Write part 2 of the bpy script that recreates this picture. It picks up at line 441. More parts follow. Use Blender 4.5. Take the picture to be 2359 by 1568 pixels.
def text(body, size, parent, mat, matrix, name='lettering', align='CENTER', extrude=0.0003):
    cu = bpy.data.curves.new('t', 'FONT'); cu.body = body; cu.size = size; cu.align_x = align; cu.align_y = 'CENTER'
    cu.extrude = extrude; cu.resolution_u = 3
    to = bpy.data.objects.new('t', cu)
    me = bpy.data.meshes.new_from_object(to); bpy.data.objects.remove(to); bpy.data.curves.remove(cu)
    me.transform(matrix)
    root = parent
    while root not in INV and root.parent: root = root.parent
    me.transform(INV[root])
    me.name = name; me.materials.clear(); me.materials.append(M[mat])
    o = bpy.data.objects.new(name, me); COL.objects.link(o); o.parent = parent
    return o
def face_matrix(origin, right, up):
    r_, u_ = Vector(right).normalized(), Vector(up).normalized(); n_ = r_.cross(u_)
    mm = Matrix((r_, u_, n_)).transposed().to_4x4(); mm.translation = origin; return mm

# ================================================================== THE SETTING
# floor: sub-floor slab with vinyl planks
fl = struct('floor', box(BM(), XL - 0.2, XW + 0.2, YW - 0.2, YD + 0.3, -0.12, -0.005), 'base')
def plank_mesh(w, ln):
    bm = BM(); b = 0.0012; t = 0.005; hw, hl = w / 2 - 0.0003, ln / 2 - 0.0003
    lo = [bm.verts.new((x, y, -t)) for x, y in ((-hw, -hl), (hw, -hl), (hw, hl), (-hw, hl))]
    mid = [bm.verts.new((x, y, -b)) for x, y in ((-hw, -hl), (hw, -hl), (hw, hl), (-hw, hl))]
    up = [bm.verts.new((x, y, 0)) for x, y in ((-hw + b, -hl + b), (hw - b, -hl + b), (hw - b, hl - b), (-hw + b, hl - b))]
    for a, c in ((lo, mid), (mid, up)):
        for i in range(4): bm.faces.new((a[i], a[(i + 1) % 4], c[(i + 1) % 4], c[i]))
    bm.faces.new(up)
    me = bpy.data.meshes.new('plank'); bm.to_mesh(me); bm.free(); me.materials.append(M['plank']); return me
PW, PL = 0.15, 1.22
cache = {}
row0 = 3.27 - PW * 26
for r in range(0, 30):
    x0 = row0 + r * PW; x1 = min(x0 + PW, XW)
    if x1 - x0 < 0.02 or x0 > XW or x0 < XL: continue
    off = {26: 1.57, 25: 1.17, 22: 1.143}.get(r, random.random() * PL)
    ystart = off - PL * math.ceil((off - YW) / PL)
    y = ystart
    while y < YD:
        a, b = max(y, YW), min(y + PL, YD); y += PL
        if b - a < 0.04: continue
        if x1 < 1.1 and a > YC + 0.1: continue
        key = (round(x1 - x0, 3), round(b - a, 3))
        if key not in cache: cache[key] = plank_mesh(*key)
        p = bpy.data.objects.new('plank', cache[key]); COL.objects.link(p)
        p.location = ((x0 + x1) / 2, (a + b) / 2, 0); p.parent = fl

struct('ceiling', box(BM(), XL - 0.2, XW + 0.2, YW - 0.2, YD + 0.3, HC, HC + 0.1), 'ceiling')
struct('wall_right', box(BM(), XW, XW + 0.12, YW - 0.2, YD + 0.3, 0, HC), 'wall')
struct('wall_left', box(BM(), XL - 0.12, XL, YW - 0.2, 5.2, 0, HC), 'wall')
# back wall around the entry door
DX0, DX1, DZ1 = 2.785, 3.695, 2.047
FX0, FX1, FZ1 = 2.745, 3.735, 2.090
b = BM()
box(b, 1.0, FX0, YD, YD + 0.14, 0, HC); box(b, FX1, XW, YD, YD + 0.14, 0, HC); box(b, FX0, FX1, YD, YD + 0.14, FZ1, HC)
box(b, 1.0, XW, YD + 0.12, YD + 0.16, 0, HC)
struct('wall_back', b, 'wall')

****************

What the task asks
Each line above is to be repeated exactly.

Full response
Write part 2 of the bpy script that recreates this picture. It picks up at line 441. More parts follow. Use Blender 4.5. Take the picture to be 2359 by 1568 pixels.
def text(body, size, parent, mat, matrix, name='lettering', align='CENTER', extrude=0.0003):
    cu = bpy.data.curves.new('t', 'FONT'); cu.body = body; cu.size = size; cu.align_x = align; cu.align_y = 'CENTER'
    cu.extrude = extrude; cu.resolution_u = 3
    to = bpy.data.objects.new('t', cu)
    me = bpy.data.meshes.new_from_object(to); bpy.data.objects.remove(to); bpy.data.curves.remove(cu)
    me.transform(matrix)
    root = parent
    while root not in INV and root.parent: root = root.parent
    me.transform(INV[root])
    me.name = name; me.materials.clear(); me.materials.append(M[mat])
    o = bpy.data.objects.new(name, me); COL.objects.link(o); o.parent = parent
    return o
def face_matrix(origin, right, up):
    r_, u_ = Vector(right).normalized(), Vector(up).normalized(); n_ = r_.cross(u_)
    mm = Matrix((r_, u_, n_)).transposed().to_4x4(); mm.translation = origin; return mm

# ================================================================== THE SETTING
# floor: sub-floor slab with vinyl planks
fl = struct('floor', box(BM(), XL - 0.2, XW + 0.2, YW - 0.2, YD + 0.3, -0.12, -0.005), 'base')
def plank_mesh(w, ln):
    bm = BM(); b = 0.0012; t = 0.005; hw, hl = w / 2 - 0.0003, ln / 2 - 0.0003
    lo = [bm.verts.new((x, y, -t)) for x, y in ((-hw, -hl), (hw, -hl), (hw, hl), (-hw, hl))]
    mid = [bm.verts.new((x, y, -b)) for x, y in ((-hw, -hl), (hw, -hl), (hw, hl), (-hw, hl))]
    up = [bm.verts.new((x, y, 0)) for x, y in ((-hw + b, -hl + b), (hw - b, -hl + b), (hw - b, hl - b), (-hw + b, hl - b))]
    for a, c in ((lo, mid), (mid, up)):
        for i in range(4): bm.faces.new((a[i], a[(i + 1) % 4], c[(i + 1) % 4], c[i]))
    bm.faces.new(up)
    me = bpy.data.meshes.new('plank'); bm.to_mesh(me); bm.free(); me.materials.append(M['plank']); return me
PW, PL = 0.15, 1.22
cache = {}
row0 = 3.27 - PW * 26
for r in range(0, 30):
    x0 = row0 + r * PW; x1 = min(x0 + PW, XW)
    if x1 - x0 < 0.02 or x0 > XW or x0 < XL: continue
    off = {26: 1.57, 25: 1.17, 22: 1.143}.get(r, random.random() * PL)
    ystart = off - PL * math.ceil((off - YW) / PL)
    y = ystart
    while y < YD:
        a, b = max(y, YW), min(y + PL, YD); y += PL
        if b - a < 0.04: continue
        if x1 < 1.1 and a > YC + 0.1: continue
        key = (round(x1 - x0, 3), round(b - a, 3))
        if key not in cache: cache[key] = plank_mesh(*key)
        p = bpy.data.objects.new('plank', cache[key]); COL.objects.link(p)
        p.location = ((x0 + x1) / 2, (a + b) / 2, 0); p.parent = fl

struct('ceiling', box(BM(), XL - 0.2, XW + 0.2, YW - 0.2, YD + 0.3, HC, HC + 0.1), 'ceiling')
struct('wall_right', box(BM(), XW, XW + 0.12, YW - 0.2, YD + 0.3, 0, HC), 'wall')
struct('wall_left', box(BM(), XL - 0.12, XL, YW - 0.2, 5.2, 0, HC), 'wall')
# back wall around the entry door
DX0, DX1, DZ1 = 2.785, 3.695, 2.047
FX0, FX1, FZ1 = 2.745, 3.735, 2.090
b = BM()
box(b, 1.0, FX0, YD, YD + 0.14, 0, HC); box(b, FX1, XW, YD, YD + 0.14, 0, HC); box(b, FX0, FX1, YD, YD + 0.14, FZ1, HC)
box(b, 1.0, XW, YD + 0.12, YD + 0.16, 0, HC)
struct('wall_back', b, 'wall')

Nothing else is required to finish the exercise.